Kızımla parktayız. Bir okulun çıkış saatine denk gelmek akıllıca değilmiş. Parka saldıran çocuklara bakarak ana-baba tahlili yapıyorum. Yine haklıyım sanırım. Bu kadar başıboş çocuğun bir açıklaması olmalı/olamaz. Ana-baba olmak biyolojik bir eylemi yapmaktan ibaretse hayvanlar için de ana-baba kavramı olmalı ama yok. Demek ki ana-baba olmak başka bir şey.
Aleyna Tilki. İsmi herkes biliyor artık. 16 yaşında bir genç kız. Seslendirdiği bir parça ile ülkenin gündemine oturdu. Söylenecek o kadar çok şey var ki! Birkaç kelam edeceğim, feministler beni topa tutacak. Neyse ben susayım. Zaten bu kızımızı tüketiyor olmak çocuk istismarına girmiyor bizim ülkemizde. Üstelik istismar denilen şey elle dokununca oluyor. Bedeninize dokunan onca göz niye istismar sayılsın ki? Bak sen, daha neler! Hadi bakalım!
21 Ekim Cuma
İnsanları sevmediği şeyleri yapmaya sanırım yine insanlar zorluyor ve insanlar alıştırıyor. Üç yaşındaki kızım tabağındaki peyniri zorla yerken fark ettim bunu. Çocuk öğürüyordu. Aynısı bana yapılsa kıyamet kopar sanıyorum. Her gün kahvaltı sonrası biraz tablet keyfi yapabilmek için önüne ne konursa yiyor çocuk. Sonrası, edilgen bir toplumuz hepimiz.
Tayt giyip cumaya giden erkek yapmışlar, olmamış.
Bir süre önce bombaların arasından sağ çıkan ve dünyanın böyle tanıdığı Ümran bebek bu kez hayatta kalmayı başaramadı. Kader. Ama insanların daha mutlu yaşamak adına çocukları öldürdüğü bir dünya yaşanılası bir yer olmaktan çıkıyor günbegün.
22 Ekim Cumartesi
Konyaaltı Kitap Fuarı
28 Ekim 2016 Cuma günü 7. Konyaaltı Kitap Fuarı başlıyor. Bu fuarın birincisine yetişememiştim. Sonrakilere hep gittim. Kısmetse bu yıl da gideceğim. Ayrıntılı olarak kimlerin geleceğine bakmadım ama Şükrü Erbaş ve Ataol Behramoğlu geliyormuş. Bunlarla tanışmak istiyorum. Hiç olmazsa birer kitap imzalatmak niyetim.
Epeydir zihnimde geziyor: Adalet niye kız ismidir?

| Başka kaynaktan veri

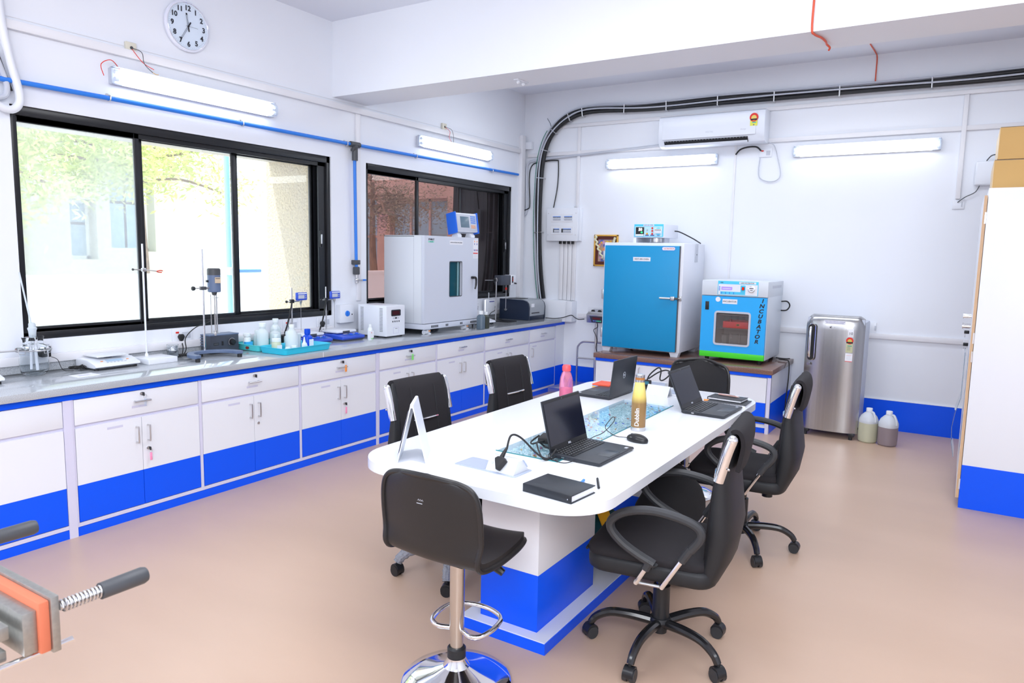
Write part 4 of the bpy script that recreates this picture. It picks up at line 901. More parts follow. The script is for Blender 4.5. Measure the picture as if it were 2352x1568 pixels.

Periscobe programı ile Galatasaray – Trabzonspor karşılaşmasını izledim. Biz kazandık. Kimi tuttuğumu anlamış olmalısınız. 🙂 Bu program ile maç izlemenin vebali var mı acaba? Diyanet’in bu konuda yaptığı bir açıklama var mı bilmiyorum. Bunu merak eden ilk kişi ben miyim yoksa?